A voluptuous woman in a low-cut orange dress is driving a convertible through some California suburb while quasi-surf music plays. The next Tarantino film? No, it’s the opening scene of Ted V. Mikels’ excruciating Astro Zombies.
Mad scientist Dr. DeMarco (John Carradine) has developed a way to transmit information from brain to brain. This means the U.S. can send artificial men into outer space whose heads contain all the technical knowledge they need. Naturally, other countries will kill for this technology, including a Chinese Communist named Satana (Tura Satana) and her two Mexican henchmen. Various government agents circle the proceedings ineffectually. There’s a scene in a nightclub featuring an erotic dancer wearing only body paint and panties. This all makes even less sense in the movie itself.
Ah, good ol’ T.V. Mikels. Closing in on his eightieth year, he’s still cranking ’em out, as he has done since Kennedy was president. Astro Zombies is one of his more notorious efforts, partly for its high level of MST3K-ability (there’s a celebrated bit when a wounded astro zombie, who needs light to function, flees into the night with a flashlight pressed against his forehead), partly for its ready-made cult-fave cast. I find Carradine worth watching in anything, though Astro Zombies surely tests that hypothesis. In a scene almost mesmerizing in its narrative slackness, we watch Carradine’s long fingers unscrew the screws in a drawer, open the drawer, unscrew a box inside, open the box, place a computer chip inside, screw the box shut, screw the drawer shut … and then, after the experiment that’s supposed to zap a dead man’s memories into the chip, we get to see all of this all over again. Carradine also has interminable one-sided scientific conversations with his mute, bearded, greasy-haired minion Franchot, leading to one of those lines of dialogue that make me glad I have ears: “Quickly now, Franchot — the blood exchanger.”

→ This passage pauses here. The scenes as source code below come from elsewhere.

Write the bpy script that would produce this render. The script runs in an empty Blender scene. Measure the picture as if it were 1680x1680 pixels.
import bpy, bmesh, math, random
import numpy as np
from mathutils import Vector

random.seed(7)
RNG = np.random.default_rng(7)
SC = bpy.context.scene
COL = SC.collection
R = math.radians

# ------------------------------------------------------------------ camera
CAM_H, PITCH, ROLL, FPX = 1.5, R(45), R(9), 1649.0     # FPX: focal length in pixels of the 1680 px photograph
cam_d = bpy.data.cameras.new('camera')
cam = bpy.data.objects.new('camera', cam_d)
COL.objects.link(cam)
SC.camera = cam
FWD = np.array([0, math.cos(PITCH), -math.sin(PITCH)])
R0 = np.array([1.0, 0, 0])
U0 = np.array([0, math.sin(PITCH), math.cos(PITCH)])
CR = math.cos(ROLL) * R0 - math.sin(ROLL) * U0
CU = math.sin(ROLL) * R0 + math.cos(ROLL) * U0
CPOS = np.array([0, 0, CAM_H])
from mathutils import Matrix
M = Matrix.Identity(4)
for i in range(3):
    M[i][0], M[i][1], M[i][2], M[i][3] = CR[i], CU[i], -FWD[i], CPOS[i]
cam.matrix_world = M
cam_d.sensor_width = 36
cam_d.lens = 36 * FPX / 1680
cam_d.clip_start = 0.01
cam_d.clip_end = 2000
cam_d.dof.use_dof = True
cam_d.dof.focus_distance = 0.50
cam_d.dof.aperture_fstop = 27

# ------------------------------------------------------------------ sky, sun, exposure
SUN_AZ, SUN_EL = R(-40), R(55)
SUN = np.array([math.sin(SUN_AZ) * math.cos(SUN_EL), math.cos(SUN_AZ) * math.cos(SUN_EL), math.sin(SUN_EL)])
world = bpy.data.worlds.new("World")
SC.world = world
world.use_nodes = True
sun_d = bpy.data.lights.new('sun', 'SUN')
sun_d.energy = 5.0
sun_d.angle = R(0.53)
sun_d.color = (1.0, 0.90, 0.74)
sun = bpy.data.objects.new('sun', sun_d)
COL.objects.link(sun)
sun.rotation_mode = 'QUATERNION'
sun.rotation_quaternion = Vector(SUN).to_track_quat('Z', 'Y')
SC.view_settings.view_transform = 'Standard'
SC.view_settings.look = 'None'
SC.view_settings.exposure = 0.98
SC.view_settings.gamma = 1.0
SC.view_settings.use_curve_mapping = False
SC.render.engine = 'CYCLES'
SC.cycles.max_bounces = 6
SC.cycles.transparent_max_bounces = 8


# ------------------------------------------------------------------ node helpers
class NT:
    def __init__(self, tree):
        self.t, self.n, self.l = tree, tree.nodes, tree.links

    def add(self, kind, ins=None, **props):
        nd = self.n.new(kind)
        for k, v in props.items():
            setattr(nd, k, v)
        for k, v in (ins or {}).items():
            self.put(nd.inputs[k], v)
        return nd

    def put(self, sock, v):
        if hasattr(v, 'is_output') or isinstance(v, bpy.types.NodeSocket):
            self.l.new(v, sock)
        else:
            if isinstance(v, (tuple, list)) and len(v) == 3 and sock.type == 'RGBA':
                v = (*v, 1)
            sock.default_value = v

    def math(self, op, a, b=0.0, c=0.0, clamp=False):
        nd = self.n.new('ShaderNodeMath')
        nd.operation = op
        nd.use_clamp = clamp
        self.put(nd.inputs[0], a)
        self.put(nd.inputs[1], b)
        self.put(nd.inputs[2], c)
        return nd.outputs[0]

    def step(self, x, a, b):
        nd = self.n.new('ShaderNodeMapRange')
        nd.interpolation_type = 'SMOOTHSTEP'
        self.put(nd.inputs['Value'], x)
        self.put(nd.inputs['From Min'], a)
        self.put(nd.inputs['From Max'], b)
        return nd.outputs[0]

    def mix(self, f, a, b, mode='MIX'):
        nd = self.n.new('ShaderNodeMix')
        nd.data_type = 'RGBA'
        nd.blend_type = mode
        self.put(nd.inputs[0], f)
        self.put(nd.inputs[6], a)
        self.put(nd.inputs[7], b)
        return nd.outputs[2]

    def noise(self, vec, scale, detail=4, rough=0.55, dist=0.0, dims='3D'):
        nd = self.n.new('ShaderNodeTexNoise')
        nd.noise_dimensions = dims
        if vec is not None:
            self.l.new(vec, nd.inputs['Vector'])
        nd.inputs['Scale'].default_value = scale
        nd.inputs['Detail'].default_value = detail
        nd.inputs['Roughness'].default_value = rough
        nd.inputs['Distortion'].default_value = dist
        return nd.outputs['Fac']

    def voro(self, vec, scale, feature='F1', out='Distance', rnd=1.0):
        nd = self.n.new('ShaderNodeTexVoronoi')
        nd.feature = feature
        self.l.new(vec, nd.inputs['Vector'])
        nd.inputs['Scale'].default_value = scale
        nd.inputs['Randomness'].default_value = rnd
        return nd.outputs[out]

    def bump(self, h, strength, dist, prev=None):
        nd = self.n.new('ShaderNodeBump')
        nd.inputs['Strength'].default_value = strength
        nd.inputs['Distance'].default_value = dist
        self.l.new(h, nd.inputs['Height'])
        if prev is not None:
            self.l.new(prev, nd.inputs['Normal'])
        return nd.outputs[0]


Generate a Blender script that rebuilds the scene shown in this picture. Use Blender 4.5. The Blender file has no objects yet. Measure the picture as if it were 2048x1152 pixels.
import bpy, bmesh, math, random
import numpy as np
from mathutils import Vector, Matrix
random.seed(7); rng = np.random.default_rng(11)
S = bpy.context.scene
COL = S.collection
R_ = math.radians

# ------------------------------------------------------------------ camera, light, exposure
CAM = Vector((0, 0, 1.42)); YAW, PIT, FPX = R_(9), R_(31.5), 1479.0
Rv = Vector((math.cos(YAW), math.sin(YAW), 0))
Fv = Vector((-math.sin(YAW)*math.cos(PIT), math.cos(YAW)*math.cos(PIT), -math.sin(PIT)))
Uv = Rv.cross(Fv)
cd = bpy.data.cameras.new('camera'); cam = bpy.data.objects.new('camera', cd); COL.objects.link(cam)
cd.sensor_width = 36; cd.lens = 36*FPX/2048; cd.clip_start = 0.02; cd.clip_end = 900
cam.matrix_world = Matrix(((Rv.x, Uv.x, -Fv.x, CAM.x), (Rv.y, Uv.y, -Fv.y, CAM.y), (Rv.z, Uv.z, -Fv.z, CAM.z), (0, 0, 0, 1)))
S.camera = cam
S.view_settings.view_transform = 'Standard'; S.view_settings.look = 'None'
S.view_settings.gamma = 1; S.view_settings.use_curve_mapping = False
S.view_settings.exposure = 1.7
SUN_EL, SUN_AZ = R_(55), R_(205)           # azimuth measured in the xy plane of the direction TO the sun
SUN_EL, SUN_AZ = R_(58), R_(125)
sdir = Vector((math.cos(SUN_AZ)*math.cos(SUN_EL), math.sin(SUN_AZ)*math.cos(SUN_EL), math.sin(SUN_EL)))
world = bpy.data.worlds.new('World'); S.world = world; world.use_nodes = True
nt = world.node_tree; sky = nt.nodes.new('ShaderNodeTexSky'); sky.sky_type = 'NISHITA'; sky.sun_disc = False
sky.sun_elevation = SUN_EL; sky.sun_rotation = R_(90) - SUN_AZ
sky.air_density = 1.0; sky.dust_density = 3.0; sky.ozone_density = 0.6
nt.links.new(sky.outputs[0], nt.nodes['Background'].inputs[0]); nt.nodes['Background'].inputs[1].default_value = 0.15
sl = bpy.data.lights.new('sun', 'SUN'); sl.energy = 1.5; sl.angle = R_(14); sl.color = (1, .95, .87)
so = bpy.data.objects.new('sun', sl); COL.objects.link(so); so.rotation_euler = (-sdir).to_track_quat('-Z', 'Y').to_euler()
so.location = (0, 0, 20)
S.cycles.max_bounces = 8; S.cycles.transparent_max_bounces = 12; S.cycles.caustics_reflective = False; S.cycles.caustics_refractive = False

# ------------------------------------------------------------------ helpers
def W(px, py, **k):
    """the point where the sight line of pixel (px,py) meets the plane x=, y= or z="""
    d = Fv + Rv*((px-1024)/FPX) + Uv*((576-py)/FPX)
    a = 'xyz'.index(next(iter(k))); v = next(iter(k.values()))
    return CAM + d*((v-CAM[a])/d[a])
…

Fans of Russ Meyer’s seminal Faster, Pussycat! Kill! Kill! — still, as of this writing, lamely unavailable on Region 1 DVD — and of that film’s hissing-cobra star Tura Satana in particular will probably want to sit down with Astro Zombies at some point, though Tura doesn’t get to kick nearly as much ass here. She does, however, get to smoke what seem like cartons of cigarettes while ordering her lackeys around (“Don’t you ever question my orders again!”) and occasionally shooting hapless men while resplendent in the sort of outfit and bad-grrl stance that probably gave Tarantino more than one sweaty fap session.
I’m more than willing to give absurdist Z-budget horror the benefit of every doubt there is — I love this sort of stuff, and I don’t apologize to you or anyone else for that. But Astro Zombies commits the cardinal sin of being slow and boring on top of being heedlessly bad. Whenever the camera is on Carradine or Satana, all is forgiven, but anything having to do with the government agents — especially a drawn-out sequence in which they use a sexy lab assistant as a decoy, hoping to snare one of the astro zombies, though absolutely nothing happens — is dead, dead air. Sadly, this is another case of the trailer (also included on the Image Entertainment DVD) giving you pretty much everything the movie has to offer in a fraction of the movie’s padded-out running time.
As must be duly noted in every review, Wayne Rogers — who later played Trapper John on TV’s M*A*S*H — cowrote the screenplay and was one of the executive producers. Rogers, however, had nothing to do with the sequel — yeah, there is one — made by Mikels in 2002 and also featuring Tura Satana. I’ll have to track that one down. Or at least its trailer.